Roberto Pompeu de Toledo é um dos colunistas mais moderados e equilibrados a revista Veja. Por isso me surpreendeu sua matéria publicada na edição deste fim de semana que fala da vitória de Lugo no Paraguai.
Pompeu de Toledo se surpreende de que os paraguaios evoquem a figura do Marechal Solano Lopez ao compará-lo ao presidente eleito semana passada. Solano Lopez foi o presidente do Paraguai durante a infame Guerra da Tríplice Aliança, ou mesmo Guerra do Paraguai, que entre 1865 e 1870 enfrentou àquele pais aos da Argentina, Brasil e Uruguai.
No seu artigo, Pompeu recomenda aos paraguaios escolher uma figura histórica melhor do que a de Lopez, quem segundo ele “montou uma ditadura em que vizinhos espiavam vizinhos, filhos delatavam pais e padres funcionavam, nos confessionários como espiões. Encarcerou, torturou e matou.” Mas adiante afirma que “Lopez comandava um pais miserável e um exercito maltrapilho, por ele lançado numa aventura militar e com tanta chance de sucesso quanto, um século depois, a do argentino Galtieri contra os ingleses na disputa pelas Malvinas.”

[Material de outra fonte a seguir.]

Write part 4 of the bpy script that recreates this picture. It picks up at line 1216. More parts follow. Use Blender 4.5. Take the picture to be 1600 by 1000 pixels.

A primeira coisa que me passou pela cabeça foi a constatação da enorme diferença de conceito que os brasileiros tem da Guerra do Paraguai em relação a argentinos e paraguaios.
Para nos argentinos, essa guerra foi uma vergonha, uma mancha na historia sulamericana. Um conflito armado que, alem de ceifar uma enorme quantidade de vidas, determinou o destino do Paraguai ao que ele é hoje em dia: o sinônimo de pais bananeiro sem lei, que vive do contrabando e de instituições democráticas muito frágeis.
Pois embora as versões brasileiras e argentinas não concordem na descrição do Paraguai antes da guerra ( o segundo pais mais desenvolvido das Américas, atrás dos Estados Unidos: a primeira linha ferroviária, os primeiros telégrafos e a primeira fundição de ferro de toda América do sul estavam instaladas em Assunção e Ybycu'i ; o primeiro buque feito na região feito com carcaça de aço, o Yporâ, foi construido nos astilheiros da capital paraguaia. A educação era obrigatória e gratuita, etc, etc.), não há disenso na hora de relatar a situação do pais depois do conflito: sua população se reduziu de 1.525.000 habitantes para aproximadamente 221.000 dos quais apenas 28.000 eram homens, a maioria crianças e idosos; o Paraguai perdeu 168 mil km² para Argentina (provincia de Formosa) e Brasil ( Mato Groso).
Aliás, se o exercito paraguaio era maltrapilho, como se explica que tenham sido necessário tres paises (sem contar a Inglaterra como financiadora destes) e cinco anos para derrotá-lo?
Solano Lopez não se ajustava aos padrões democráticos de hoje, certamente. Mas quem se ajustava naquela epoca? O império do Brasil com uma monarquia que mantinha a escravidão? A Argentina com sua democracia fajuta, na qual apenas uma elite votava? Razoar dessa maneira sem atender ao contexto histórico é tão errado quanto dizer que os romanos foram um povo atrasado porque praticavam a pena de morte.
Pompeu não fala da intervenção brasileira no Paraguai depois da guerra, que até 1876 funcionou como um estado brasileiro, nem das reparações econômicas que lhe foram impostas, obrigando a se endividar com a banca britânica, e que selaram seu destino como o segundo pais mais pobre de América do Sul.
Mas suspeito que a culpa não é somente dele. O resto do Brasil compartilha essa visão do que foi e do que é o Paraguai, e não tem muita ideia do que aconeceu naquela guerra. Daí talvez a surpresa com o rancor paraguaio, que não começou com a construção da represa de Itaipu.